Pasolini non aveva forse intravisto il mondo in cui oggi siamo immersi?  Per questo val la pena leggerlo e rileggerlo. E come Fondazione San Benedetto l’abbiamo messo più volte a tema negli incontri del Mese Letterario, già sin dalla prima edizione.
Sulla storia di Anna Laura Braghetti vi invitiamo invece a leggere l’articolo di Lucio Brunelli apparso sull’Osservatore Romano. Dopo aver ripercorso le sue tappe come terrorista, Brunelli sottolinea che poi in Braghetti maturò il pentimento: «Un pentimento graduale e autentico, quindi lancinante, consapevole del terribile male compiuto. E compiuto – questo il paradosso più drammatico di quella storia – in nome di un ideale di giustizia». Fino all’incontro in carcere con il fratello di Bachelet. «Da lui – raccontava Braghetti – ho avuto una grande energia per ricominciare, e un aiuto decisivo nel capire come e da dove potevo riprendere a vivere nel mondo e con gli altri. Ho capito di avere mancato, innanzitutto, verso la mia propria umanità, e di aver travolto per questo quella di altri. Non è stato un cammino facile».

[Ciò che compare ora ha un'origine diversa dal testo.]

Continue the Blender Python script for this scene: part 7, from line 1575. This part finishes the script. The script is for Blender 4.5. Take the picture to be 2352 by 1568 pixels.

A un convegno sul carcere organizzato dalla Caritas, qualche tempo dopo – ricorda Brunelli -, «la Braghetti incontrò il figlio di Bachelet, Giovanni. Si riconobbero e si salutarono. Giovanni le disse: “Bisogna saper riaccogliere chi ha sbagliato”. Anna Laura commentò: “Lui e i suoi familiari sono stati capaci di farlo addirittura con me. Li ho danneggiati in modo irreparabile e ne ho avuto in cambio solo del bene”». Questa la conclusione di Brunelli: «Forse sono ingenuo o forse è la vecchiaia ma ogni volta che leggo queste pagine mi commuovo nel profondo. E penso che solo un Dio, e un Dio vivo, può fare miracoli così».